Aug 28, 2005 04:16
If you don't stop and look around once and awhile, you could miss it."
-Ferris Bueller, on his day off
Seems like I've had a lot of days off. Well, I've had. And I've taken advantage of this unintended vacation time. Visiting family, friends, loved ones. Going to more Crowes concerts this year than in my whole life up until now. Riding my bike because I have all this time and I haven't explored on two wheels this hardcore since I was a teenager, pre-car. I am learning to cherish this time, and have realized at least one thing:
I hate fuckin' working.
I also hate unemployment, because it's like the devil giving you a paycheck, and a money band aid. "Here's money not to work. And it is going to run out."
But I love this time I've been given, because it's time that so many people so desperately want and crave. Well, I don't totally hate the act of working, I guess I hate the bullshit that surrounds it. Stupid handbook/regulations, clueless superiors (really, how many bosses have you had that had an IQ above legally retarded?), all that kind of crap. I like actual work, and the occasional satisfaction gained from accomplishing something, big or small. I just hate having to work, and wanting to work, and losing a job, and then not being able to find work quickly. Downward spiral. Whatever.

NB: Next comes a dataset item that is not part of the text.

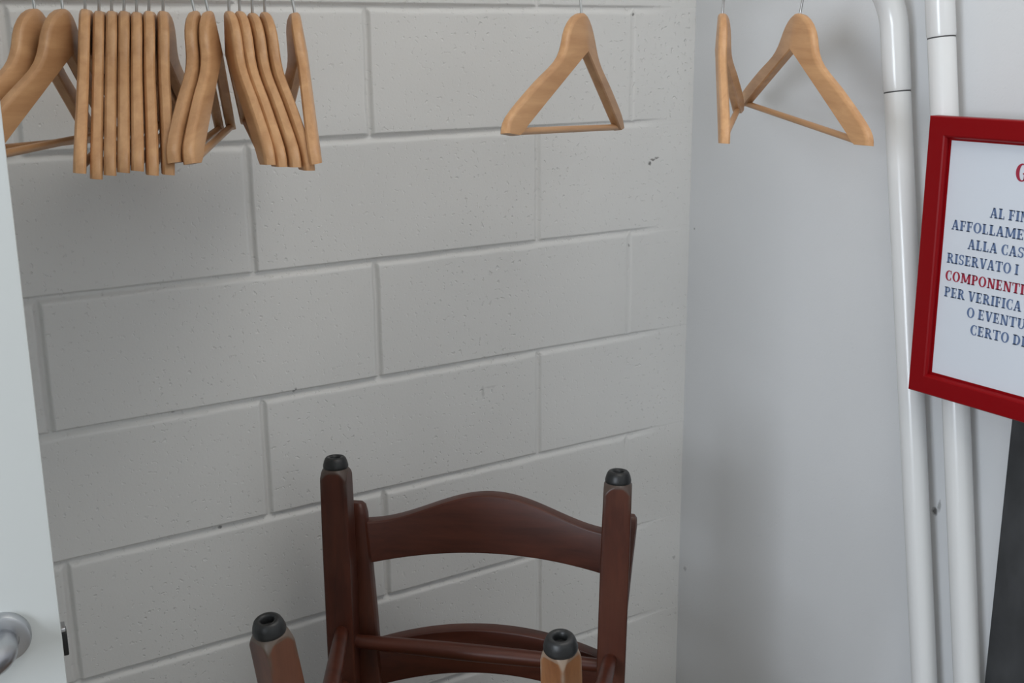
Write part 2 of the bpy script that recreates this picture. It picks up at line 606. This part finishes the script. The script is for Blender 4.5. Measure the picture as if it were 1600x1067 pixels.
def hanger_meshes():
    # the two bowed arms and the neck: one lofted solid
    def ring(s, o, i):
        o2, i2 = Vector((s * o[0], o[1])), Vector((s * i[0], i[1]))
        bow = lambda p: DL * abs(p.x) / 0.22
        ax = (i2 - o2)
        ln = ax.length
        ax /= ln
        r = 0.0050
        h = T_H / 2
        prof = []
        # rounded outer edge, flat faces, lightly rounded inner edge
        for a in range(0, 7):
            t = PI * a / 6
            prof.append((r * 1.15 - r * 1.15 * math.sin(t), -h * math.cos(t) if a in (0, 6) else -(h - r) * (1 if t < PI / 2 else (-1 if t > PI / 2 else 0)) - r * math.cos(t)))
        prof += [(ln - 0.0016, h), (ln, h - 0.0018), (ln, -(h - 0.0018)), (ln - 0.0016, -h)]
        out = []
        for u, y in prof:
            p = o2 + ax * u
            out.append(Vector((p.x, y + bow(p), p.y)))
        return out
    rings = [ring(-1, o, i) for o, i in list(zip(OUT, INN))[:0:-1]] + [ring(1, o, i) for o, i in zip(OUT, INN)]
    bm = bmesh.new()
    loft(bm, rings)
    bmesh.ops.recalc_face_normals(bm, faces=bm.faces)
    body = bpy.data.meshes.new('arms')
    bm.to_mesh(body)
    bm.free()
    # trouser bar
    bm = bmesh.new()
    yb = DL * 0.19 / 0.22
    add_tube(bm, [(-0.193, yb, -0.1452), (0.193, yb, -0.1452)], 0.0044, 14)
    bar = bpy.data.meshes.new('trouser_bar')
    bm.to_mesh(bar)
    bm.free()
    # hook
    bm = bmesh.new()
    p = [(0, 0, -0.012), (0, 0, 0.022)]
    c, r = 0.0545, 0.0235
    for i in range(0, 23):
        a = -PI / 2 + (PI * 1.28) * i / 22
        if i == 0:
            continue
        p.append((r * math.cos(a), 0, c + r * math.sin(a)))
    add_tube(bm, p, 0.00165, 10)
    hook = bpy.data.meshes.new('hook')
    bm.to_mesh(hook)
    bm.free()
    for me, m, ang in ((body, m_hanger, 32), (bar, m_hanger, 40), (hook, m_wire, 60)):
        me.materials.append(m)
        me.polygons.foreach_set('use_smooth', [True] * len(me.polygons))
        me.set_sharp_from_angle(angle=math.radians(ang))
    return body, bar, hook


# neck x, y, z, yaw, roll in its own plane, swing, side the bow faces, tint group, label
LEFT, PACK, PAIR, FOUR = 'hangers at the left end of the rail', 'hangers packed edge-on side by side', 'two hangers turned left', 'four hangers slanting right'
HANGERS = [
    (-0.0090, -0.2330, -0.0150, 120.7, 2.6, 4.5, -1, LEFT, 'wooden hanger leftmost of all, its arm cut by the photo edge'),
    (0.0190, -0.2390, -0.0150, 121.2, 0.6, 1.1, -1, LEFT, 'wooden hanger second from the left, its long arm sweeping down to the left edge'),
    (0.0420, -0.2430, -0.0150, 111.3, -2.8, -6.3, 1, PACK, 'wooden hanger first from the left in the packed edge-on row of seven'),
    (0.0560, -0.2460, -0.0170, 111.3, -4.1, -6.3, 1, PACK, 'wooden hanger second in the packed row of seven, its end hanging lowest'),
    (0.0690, -0.2490, -0.0170, 111.3, -3.2, -6.3, 1, PACK, 'wooden hanger third from the left in the packed edge-on row of seven'),
    (0.0820, -0.2510, -0.0170, 111.3, -2.6, -6.3, 1, PACK, 'wooden hanger in the middle of the packed edge-on row of seven'),
    (0.0950, -0.2540, -0.0180, 111.3, -2.0, -6.3, 1, PACK, 'wooden hanger fifth in the packed row of seven, its end hanging highest'),
    (0.1080, -0.2570, -0.0170, 111.3, -3.7, -6.3, 1, PACK, 'wooden hanger sixth from the left in the packed edge-on row of seven'),
    (0.1230, -0.2600, -0.0170, 111.3, -3.8, -6.3, 1, PACK, 'wooden hanger at the right end of the packed row of seven, its far arm showing'),
    (0.1570, -0.2660, -0.0170, 114.6, -0.5, 8.6, -1, PAIR, 'wooden hanger turned left, the left one of the pair beside the packed row'),
    (0.1720, -0.2690, -0.0170, 114.5, -1.0, 8.6, -1, PAIR, 'wooden hanger turned left, the right one of the pair, its bar showing'),
    (0.1950, -0.2740, -0.0170, 106.9, -2.5, -1.9, 1, FOUR, 'wooden hanger slanting right, leftmost of the four nested together'),
    (0.2070, -0.2760, -0.0170, 106.9, -3.3, -1.9, 1, FOUR, 'wooden hanger slanting right, second of the four nested together'),
    (0.2210, -0.2790, -0.0190, 106.9, -3.0, -1.9, 1, FOUR, 'wooden hanger slanting right, third of the four nested together'),
    (0.2350, -0.2820, -0.0180, 106.9, -4.5, -1.9, 1, FOUR, 'wooden hanger slanting right, fourth of the nest, its tip behind the next one'),
    (0.2690, -0.2890, -0.0186, 106.9, -2.0, 8.4, -1, None, 'wooden hanger at the right end of the crowded left bunch, next to bare wall'),
    (0.6310, -0.3610, -0.0190, 145.3, 3.1, 6.2, -1, None, 'wooden hanger hanging alone in front of the bare block wall'),
    (0.8350, -0.4020, -0.0190, 135.4, -2.1, -2.9, 1, None, 'wooden hanger seen edge-on by the corner of the room'),
    (0.9560, -0.4260, -0.0190, 111.7, -4.3, -6.7, 1, None, 'wooden hanger seen broadside, nearest to the bent white tube'),
]
h_body, h_bar, h_hook = hanger_meshes()
proto = None
rail_ang = math.atan2(RK, -1)
for (x, y, z, th, ph, ps, sg, grp, label) in HANGERS:
    th, ph, ps = map(math.radians, (th, ph, ps))
    ux = Vector((math.cos(th), -math.sin(th), 0))
    nx = Vector((math.sin(th), math.cos(th), 0))
    B = Matrix((ux, nx, Vector((0, 0, 1)))).transposed()
    rot = B @ Matrix.Rotation(-ph, 3, 'Y') @ Matrix.Rotation(ps, 3, 'X')
    if sg < 0:
        rot = rot @ Matrix.Rotation(PI, 3, 'Z')
    if proto is None:
        root = thing('hanger', label, 'hanger', (0, 0, 0))
        proto = root
        parts = []
        for nm, me in (('arms', h_body), ('trouser_bar', h_bar), ('hook', h_hook)):
            o = bpy.data.objects.new(nm, me)
            COL.objects.link(o)
            o.parent = root
            parts.append(o)
        parts[2]['label'] = 'steel wire hook'
        kids = parts
    else:
        root = proto.copy()
        COL.objects.link(root)
        kids = []
        for c in parts:
            k = c.copy()
            COL.objects.link(k)
            k.parent = root
            kids.append(k)
    root['label'] = label
    root['group'] = 'wooden hangers on the clothes rack rail'
    root.rotation_mode = 'QUATERNION'
    root.location = (x, y, z)
    root.rotation_quaternion = rot.to_quaternion()
    # the hook swivels about its stem until it is square to the rail
    yaw_fix = math.atan2(RD.y, RD.x) + PI / 2 - math.atan2(ux.y, ux.x)
    while yaw_fix > PI / 2:
        yaw_fix -= PI
    while yaw_fix < -PI / 2:
        yaw_fix += PI
    kids[2].rotation_euler = (0, 0, yaw_fix)

# ------------------------------------------------------------------ framed notice and dark board
FX0, FX1 = 1.060, 1.0795
FY0, FY1, FZ0, FZ1 = -1.000, -0.5725, -0.542, -0.1555
BW = 0.0285
fr = thing('framed_notice', 'red framed white notice with printed capitals, hung over the white tubes', 'picture frame', ((FX0 + FX1) / 2, (FY0 + FY1) / 2, FZ0))
fo = Vector(fr.location)
bm = bmesh.new()
# mitred moulding: profile swept round the four corners
prof = [(0.0, FX1), (0.0, FX0 + 0.0015), (0.0015, FX0), (BW - 0.004, FX0), (BW - 0.002, FX0 + 0.001), (BW, FX0 + 0.004), (BW, FX0 + 0.009), (BW + 0.003, FX0 + 0.009), (BW + 0.003, FX1)]
corners = [(FY1, FZ1, -1, -1), (FY1, FZ0, -1, 1), (FY0, FZ0, 1, 1), (FY0, FZ1, 1, -1)]
rings = [[bm.verts.new(Vector((px, cy + sy * d, cz + sz * d)) - fo) for d, px in prof] for cy, cz, sy, sz in corners]
for i in range(4):
    r0, r1 = rings[i], rings[(i + 1) % 4]
    n = len(prof)
    for k in range(n):
        bm.faces.new((r0[k], r0[(k + 1) % n], r1[(k + 1) % n], r1[k]))
from_bm('moulding', bm, m_red, fr, smooth=False)
bm = bmesh.new()
PXX = FX0 + 0.0095
add_box(bm, PXX - fo.x, FX1 - 0.001 - fo.x, FY0 + BW + 0.001 - fo.y, FY1 - BW - 0.001 - fo.y, FZ0 + BW + 0.001 - fo.z, FZ1 - BW - 0.001 - fo.z)
paper = from_bm('paper', bm, m_paper, fr, smooth=False)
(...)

I saw Super 400 and Rose Hill Drive last night. The two best living power trios out there. On a double bill. Holy shiite, this is what I'm talking about. It's an antedote to the sickness of rock and roll that has been going on for too long now. Just plug your shit in, and play from the heart. They're both playing Boston tonight. Can't really afford to go. But, if I was working, I might not have been able to see the show last night. See, what an infuriating situation. It's awesome to have the time, but not so awesome to not have the money. Which doesn't grow on trees, in case you didn't know.
I also got the new Audioslave album. It's not as hot as the first, but there are enough cool songs on it to warrant the label of Good Rock Album. I really don't understand the dismissal of this band because of things like "It's Not Rage, or it's Not Soundgarden." Yeah, no shit. And Creed was Not Good. I mean, I LOVE The Beatles, and all of their solo work was Not Beatles. But a lot of it Was Good. Although the music is timeless and will live on until the end of the universe, The Beatles as an entity and a band were a moment in time that will never be recaptured, with a finite beginning and end. If it's just good music, I don't see why one can't just enjoy it. It's like people choose not to like it. Well, you can't fuckin' CHOOSE to not like something-- you just do or don't. It's your reaction. That's how it works. I wish I could let loose like Dr. Cox, it would be so much cooler.
I've found myself sometimes liking things that I didn't think I would. Why? Because I just liked it. Simple. When it came out, I thought Ace Ventura was gonna be really stupid. Then I watched it, and I rolled on the freakin' floor. I didn't think There's Something About Mary was gonna be that bad. It was godawful. One of the unfunniest pieces of shit ever to be put on film, let alone be considered a comedy. Stuff like that (and American Pie, and other terrible "comedies") makes me wonder what the hell happened to the collective sense of humor of America. Then, I see Will Ferrell being held up as some sort of comedy god, when he's never really done ANYTHING funny (counting the SNL years, too), and I realize, oh okay, I guess it's over. Bill Murray makes low-key "artistic" movies now, John Candy's been dead like 12 years, and Dana Carvey seems to have retired from comedy. The sitcom has been almost forgotten as a format because the need to try new gimmicks instead of just fuckin' be funny went on for too long and everyone forgot how to do it (w/rare exceptions like Arrested Development and Scrubs). Other than the sporadic actually humorous performer like Dane Cook or something, comedy is dead.
People have all these reasons to not like things. Oh, this album's just not as good as the first one. Oh, this one has a different producer. Oh, that sequel has a different director. ...BUT DID YOU LIKE IT? Yes or no? A lot of great musicians were, as Bill Hicks said, "rrrrrreal fuckin' high on drugs" when they made a lot of great music. Should we not like it because they were on drugs and drugs 'R' bad? Should we only like or dislike it if it was made by like, straightedges?
Do the circumstances surrounding the creation of art really matter when viscerally experiencing it, and enjoying or not enjoying it? Well, newbie?